I know that I am not alone in how much I’ve been enjoying watching the Olympics in Paris this Summer.
Singing has long been compared to athleticism and in marveling at the Olympians these past few weeks, I have found myself drawing so many parallels between musicianship and these athletes’ work - the hours of practice, robotic requirements of the tasks, level of flexible focus, and the list goes on.
Among these athletes, Simone Biles shines.
However, apart from her awe-inspiring physical ability and the afore-mentioned similarities that I drew between athletes and singers, there is something unique about Biles that I don’t often see vocalists doing…
enjoying her work as she’s doing it.
Though her focus is steely and her precision nearly perfect, Biles’ ability to sink into a moment after she nails a move, even if she’s in the middle of a routine, is a wonder to me. She breaks out into a smile, her chin held high, and without missing a beat, moves seamlessly into the next segment.
It makes me wonder about her training and how she gained that feeling of being safe enough to grin in the middle of a performance.
I have a hunch.
Based on my work with the Meisner technique and singers, I feel that Biles has been taught to value the dexterity that can be found when we incorporate play into performing a difficult task.

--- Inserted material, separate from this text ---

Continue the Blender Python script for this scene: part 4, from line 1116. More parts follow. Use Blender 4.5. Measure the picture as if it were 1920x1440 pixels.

Playing in the moment is a significant component to motor learning that is too often left out of vocal training. For years, I felt that drilling consistent vocal results with rigidity - even anger toward myself, and certainly little enjoyment - was the way to achieve Biles’ level of dependable physical execution.
While there is a crucial cognitive stage in motor learning, many singers never let go of the feeling that we’re still functioning at this novice level, clinging to the idea that we should actively be thinking of the mechanics of what we’re doing as we’re doing it.
Incorporating enjoyment and play into motor learning and performance is paramount to the automation of an action like singing. One of my biggest takeaways in working with Dr. Heidi Moss on Neuroscience and the Voice last Fall was that varied inputs through playful practice are incredibly efficient in producing automated results.
When Biles beams from ear to ear,
marinates in a moment of her performance,
and takes in the joy of what’s happening before she moves onto her next task, she’s embodying play and trusting that her skills are automated enough to enjoy her mission while she carries it out.
This principle is entirely where the Meisner technique rests.
The guiding premise of Sanford Meisner’s work, as the renowned Meisner pedagogue William Esper says, is that
“the actor…trains himself to pay attention to all moments and to live each one as if each moment were his last…For the actor knows that there is never an outcome and never an ending. There is only the ride."
Like the Olympians whom I’ve been watching, the robotic, monotonous nature of the first exercises in Meisner like repetition, a knock at the door, and the independent activity, all help us with the idea that the task at hand doesn’t need over-analyzation, it only needs our present focus.
Next, Meisner expert Larry Silverberg expresses that we layer on the idea that “there is nowhere to get to so you might as well be there.”
While I'm singing, I'm so often worried about making it to the next move, and then the next, and then the next, that if I ever allow myself to enjoy what I’m doing, it's only when the piece is nearly over. Contrastingly, in Biles’ stunning performances, we see her worry about the moves as they come and lean into her joy in the moments in between.
As Silverberg goes on to say, “acting must always be right now, right now, right now…each ‘right now’ taking us forward. How magnificent when we can stand fully in right now!”
I haven’t seen someone “stand fully in right now” at as high of a level as Biles does in a long time. If Simone Biles, arguably the greatest gymnast in the history of the world, can smile and live in the moment with the weight of that title on her shoulders, doesn’t it feel like singers are owed a little more permission to enjoy ourselves while we sing a little ditty?